Jour noir pour la justice fiscale

La démocratie européenne est une démocratie inachevée. Elle est à la fois le seul exemple dans l’histoire du monde où des institutions étatiques ont librement consenti à déléguer une partie importante de leur souveraineté à une institution supranationale dans le but de construire une paix et une coopération durable. Et elle est aussi bien souvent insatisfaisante car trop opaque et souffrant d’un déficit de contrôle démocratique direct. 

C’est précisément pour tenter de faire évoluer notre Démocratie européenne que, cette semaine, les eurodéputé·e·s ont émis toute une série de propositions pour modifier les Traités sur plusieurs aspects.

De nombreux chantiers étaient envisagés, et les 5 (!) eurodéputé·e·s co-rapporteurs, représentant à peu près tous les groupes politiques, ont trouvé des points de convergence plutôt ambitieux lors des discussions en commission parlementaire. C’est par exemple la demande d’initiative législative pour le Parlement, ou encore l’inscription du droit à l’avortement dans la Charte des droits fondamentaux.

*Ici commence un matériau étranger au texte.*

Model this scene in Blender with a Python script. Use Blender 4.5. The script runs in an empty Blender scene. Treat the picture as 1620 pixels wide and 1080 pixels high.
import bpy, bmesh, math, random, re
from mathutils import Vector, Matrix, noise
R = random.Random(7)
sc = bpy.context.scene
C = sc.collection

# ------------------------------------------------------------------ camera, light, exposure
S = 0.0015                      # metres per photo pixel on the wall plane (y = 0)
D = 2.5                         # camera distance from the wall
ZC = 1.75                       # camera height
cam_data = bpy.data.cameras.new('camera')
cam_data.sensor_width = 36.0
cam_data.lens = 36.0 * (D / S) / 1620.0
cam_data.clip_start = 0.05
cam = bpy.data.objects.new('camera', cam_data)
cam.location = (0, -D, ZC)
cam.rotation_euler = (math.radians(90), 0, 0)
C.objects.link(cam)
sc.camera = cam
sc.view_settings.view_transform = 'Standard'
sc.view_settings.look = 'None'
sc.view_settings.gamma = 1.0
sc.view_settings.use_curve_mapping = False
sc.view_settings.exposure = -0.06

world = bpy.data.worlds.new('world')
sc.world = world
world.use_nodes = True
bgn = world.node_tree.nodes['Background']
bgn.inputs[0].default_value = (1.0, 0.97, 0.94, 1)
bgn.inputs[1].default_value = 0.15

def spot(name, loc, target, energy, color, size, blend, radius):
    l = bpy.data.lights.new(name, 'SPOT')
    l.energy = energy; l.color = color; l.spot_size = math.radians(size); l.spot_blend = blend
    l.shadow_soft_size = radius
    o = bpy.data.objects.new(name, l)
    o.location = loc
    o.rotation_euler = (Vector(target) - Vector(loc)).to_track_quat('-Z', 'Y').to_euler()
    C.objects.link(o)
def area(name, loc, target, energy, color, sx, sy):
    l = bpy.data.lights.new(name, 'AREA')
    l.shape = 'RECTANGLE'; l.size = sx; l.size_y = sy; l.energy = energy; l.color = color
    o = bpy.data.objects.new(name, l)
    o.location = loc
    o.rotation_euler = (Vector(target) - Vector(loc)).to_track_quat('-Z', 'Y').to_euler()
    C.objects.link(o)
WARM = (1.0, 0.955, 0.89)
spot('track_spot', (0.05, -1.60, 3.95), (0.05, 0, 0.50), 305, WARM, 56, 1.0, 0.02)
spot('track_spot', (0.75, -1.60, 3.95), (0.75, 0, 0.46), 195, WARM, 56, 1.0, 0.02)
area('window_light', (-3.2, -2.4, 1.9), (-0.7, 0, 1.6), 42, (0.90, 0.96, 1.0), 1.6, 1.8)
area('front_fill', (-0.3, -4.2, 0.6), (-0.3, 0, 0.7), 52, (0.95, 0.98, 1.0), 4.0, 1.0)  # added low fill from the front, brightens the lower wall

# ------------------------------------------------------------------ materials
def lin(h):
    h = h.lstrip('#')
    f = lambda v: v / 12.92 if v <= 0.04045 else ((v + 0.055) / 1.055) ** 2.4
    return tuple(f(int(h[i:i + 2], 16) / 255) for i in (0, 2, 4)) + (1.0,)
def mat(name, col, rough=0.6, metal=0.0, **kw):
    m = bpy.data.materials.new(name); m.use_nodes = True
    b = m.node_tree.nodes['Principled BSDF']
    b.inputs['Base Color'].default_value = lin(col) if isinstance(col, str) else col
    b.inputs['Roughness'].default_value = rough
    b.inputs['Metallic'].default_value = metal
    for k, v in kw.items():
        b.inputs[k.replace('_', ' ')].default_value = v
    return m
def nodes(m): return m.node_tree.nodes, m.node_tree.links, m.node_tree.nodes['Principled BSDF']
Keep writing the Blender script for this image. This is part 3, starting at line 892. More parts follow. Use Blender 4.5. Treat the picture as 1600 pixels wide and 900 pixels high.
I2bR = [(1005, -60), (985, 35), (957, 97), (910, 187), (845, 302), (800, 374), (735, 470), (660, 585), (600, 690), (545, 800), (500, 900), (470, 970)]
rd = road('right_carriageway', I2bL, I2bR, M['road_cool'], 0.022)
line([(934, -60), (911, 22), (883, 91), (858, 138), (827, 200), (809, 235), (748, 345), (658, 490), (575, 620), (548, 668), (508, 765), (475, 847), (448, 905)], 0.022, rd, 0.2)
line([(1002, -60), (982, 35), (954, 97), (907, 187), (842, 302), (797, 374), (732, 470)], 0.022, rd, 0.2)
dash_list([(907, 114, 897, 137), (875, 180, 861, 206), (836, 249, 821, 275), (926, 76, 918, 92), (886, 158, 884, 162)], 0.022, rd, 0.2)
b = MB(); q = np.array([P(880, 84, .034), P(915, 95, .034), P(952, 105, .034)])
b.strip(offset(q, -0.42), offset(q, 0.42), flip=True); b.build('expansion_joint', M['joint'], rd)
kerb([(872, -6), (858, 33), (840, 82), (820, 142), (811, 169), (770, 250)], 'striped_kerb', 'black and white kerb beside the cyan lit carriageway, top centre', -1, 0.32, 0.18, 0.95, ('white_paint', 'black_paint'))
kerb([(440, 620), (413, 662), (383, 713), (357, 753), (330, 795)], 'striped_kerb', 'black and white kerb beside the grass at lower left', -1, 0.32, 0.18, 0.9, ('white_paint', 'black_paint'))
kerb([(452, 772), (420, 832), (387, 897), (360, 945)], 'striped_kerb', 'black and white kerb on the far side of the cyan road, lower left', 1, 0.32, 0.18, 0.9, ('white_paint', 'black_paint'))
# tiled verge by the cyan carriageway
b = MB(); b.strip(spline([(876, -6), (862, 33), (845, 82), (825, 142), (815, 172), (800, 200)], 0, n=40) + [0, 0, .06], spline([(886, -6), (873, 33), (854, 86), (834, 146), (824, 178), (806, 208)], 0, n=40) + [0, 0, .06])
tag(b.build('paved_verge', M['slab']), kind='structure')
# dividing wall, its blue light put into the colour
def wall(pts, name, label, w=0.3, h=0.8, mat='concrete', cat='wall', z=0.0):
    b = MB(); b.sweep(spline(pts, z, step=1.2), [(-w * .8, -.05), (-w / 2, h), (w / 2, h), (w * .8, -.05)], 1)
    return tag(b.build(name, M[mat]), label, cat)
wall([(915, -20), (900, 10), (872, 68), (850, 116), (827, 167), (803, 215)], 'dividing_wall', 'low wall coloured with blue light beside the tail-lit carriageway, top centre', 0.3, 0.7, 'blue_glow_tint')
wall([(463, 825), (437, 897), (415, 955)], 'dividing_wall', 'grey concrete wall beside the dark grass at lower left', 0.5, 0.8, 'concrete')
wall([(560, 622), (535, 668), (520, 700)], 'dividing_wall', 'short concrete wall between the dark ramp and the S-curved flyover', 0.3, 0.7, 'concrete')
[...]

Les écologistes soulignent depuis longtemps le besoin d’une place plus importante du Parlement dans le fonctionnement démocratique de l’institution européenne, notamment dans la procédure législative.

Car l’un des plus gros blocages pour faire évoluer l’Union est la prépondérance des États membres par rapport aux parlementaires européen·ne·s, via la règle de l’unanimité au Conseil de l’UE. En deux mots, c’est tout simplement un droit de veto pour les États membres sur tout un ensemble de dossiers, en particulier sur la défense, ou l’élargissement de l’Union, ou encore sur la fiscalité !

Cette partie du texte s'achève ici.